PhD History candidate Deanna Lyncook shares her research titled “Saturation point? Handsworth as a site of diversity in the post-war inner city.”

At this year’s Black History Month Research Showcase, PhD History candidate Deanna Lyncook shared her research titled “Saturation point? Handsworth as a site of diversity in the post-war inner city.”
Her talk examined Handsworth, Birmingham, a neighbourhood shaped by post-war migration from across the New Commonwealth and home to cultural icons like Benjamin Zephaniah, Apache Indian, and Steele Pulse. Drawing on historical and political discourse, Deanna situates contemporary narratives about migration and “integration” within a longer history of anti-immigrant sentiment and educational debates in post-war Britain.
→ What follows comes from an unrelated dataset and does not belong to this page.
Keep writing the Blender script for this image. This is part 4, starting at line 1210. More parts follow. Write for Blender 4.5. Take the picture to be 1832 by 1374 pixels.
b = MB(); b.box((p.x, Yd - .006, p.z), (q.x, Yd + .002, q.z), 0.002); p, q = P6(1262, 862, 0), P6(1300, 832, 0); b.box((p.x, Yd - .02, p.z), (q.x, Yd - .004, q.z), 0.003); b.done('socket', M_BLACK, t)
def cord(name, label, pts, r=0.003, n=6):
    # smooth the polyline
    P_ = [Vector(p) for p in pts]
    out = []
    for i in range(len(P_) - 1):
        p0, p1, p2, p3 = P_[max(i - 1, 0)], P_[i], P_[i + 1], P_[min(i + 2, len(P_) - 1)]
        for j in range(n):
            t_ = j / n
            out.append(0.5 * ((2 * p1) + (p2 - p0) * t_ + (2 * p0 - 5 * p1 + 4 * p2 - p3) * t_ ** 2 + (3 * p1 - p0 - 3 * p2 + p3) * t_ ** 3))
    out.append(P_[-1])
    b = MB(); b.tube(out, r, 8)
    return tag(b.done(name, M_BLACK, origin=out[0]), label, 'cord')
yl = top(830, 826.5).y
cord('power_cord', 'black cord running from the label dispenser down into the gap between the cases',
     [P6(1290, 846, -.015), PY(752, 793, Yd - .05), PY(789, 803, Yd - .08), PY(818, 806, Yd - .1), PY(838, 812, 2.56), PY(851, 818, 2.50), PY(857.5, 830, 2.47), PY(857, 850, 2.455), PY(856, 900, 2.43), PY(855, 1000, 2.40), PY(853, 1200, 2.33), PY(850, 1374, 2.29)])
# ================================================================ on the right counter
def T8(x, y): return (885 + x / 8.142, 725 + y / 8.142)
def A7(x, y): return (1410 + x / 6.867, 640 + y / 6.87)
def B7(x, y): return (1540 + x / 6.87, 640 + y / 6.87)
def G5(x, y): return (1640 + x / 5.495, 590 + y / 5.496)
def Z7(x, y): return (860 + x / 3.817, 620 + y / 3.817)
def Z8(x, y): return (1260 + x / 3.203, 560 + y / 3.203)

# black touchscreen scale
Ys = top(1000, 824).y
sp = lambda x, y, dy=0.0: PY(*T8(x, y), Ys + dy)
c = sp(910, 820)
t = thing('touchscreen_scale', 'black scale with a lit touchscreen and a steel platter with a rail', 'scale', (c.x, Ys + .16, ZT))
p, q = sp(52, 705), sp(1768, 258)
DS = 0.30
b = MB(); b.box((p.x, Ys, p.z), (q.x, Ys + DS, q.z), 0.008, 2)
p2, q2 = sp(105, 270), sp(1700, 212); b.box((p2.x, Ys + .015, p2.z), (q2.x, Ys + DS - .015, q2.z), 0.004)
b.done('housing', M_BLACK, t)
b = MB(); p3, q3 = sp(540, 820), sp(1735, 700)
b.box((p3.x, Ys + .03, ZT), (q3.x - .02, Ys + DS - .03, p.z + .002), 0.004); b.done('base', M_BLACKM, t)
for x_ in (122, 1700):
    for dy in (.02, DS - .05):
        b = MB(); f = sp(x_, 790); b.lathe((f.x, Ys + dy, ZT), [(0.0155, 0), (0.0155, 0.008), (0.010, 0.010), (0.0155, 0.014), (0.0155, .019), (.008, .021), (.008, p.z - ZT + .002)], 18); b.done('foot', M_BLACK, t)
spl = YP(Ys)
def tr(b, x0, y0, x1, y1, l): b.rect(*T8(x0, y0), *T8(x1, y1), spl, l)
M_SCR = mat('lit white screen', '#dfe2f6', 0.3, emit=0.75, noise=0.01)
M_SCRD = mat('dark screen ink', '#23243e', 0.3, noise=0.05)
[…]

Currently based at the University of the West Indies, Cave Hill through a Leverhulme Trust Study Abroad Studentship, Deanna’s wider PhD research explores the transnational experiences of Caribbean children within the British education system, both in the UK and its Caribbean colonies.
Beyond academia, Deanna is also the host of The History Hotline, a podcast dedicated to Caribbean and Black British history. Deanna has worked in public history and heritage spaces as an oral history and project officer at the Museum of Methodism, curating an exhibition on Black and Asian leaders in British Methodism. She has also worked on historical research projects for the Society for Caribbean Studies, the University of Leeds, SOAS, BBC Radio London and the Times Radio. She also co-organised ‘The Issue of Truth’ a Black British History Conference with Olivia Wyatt.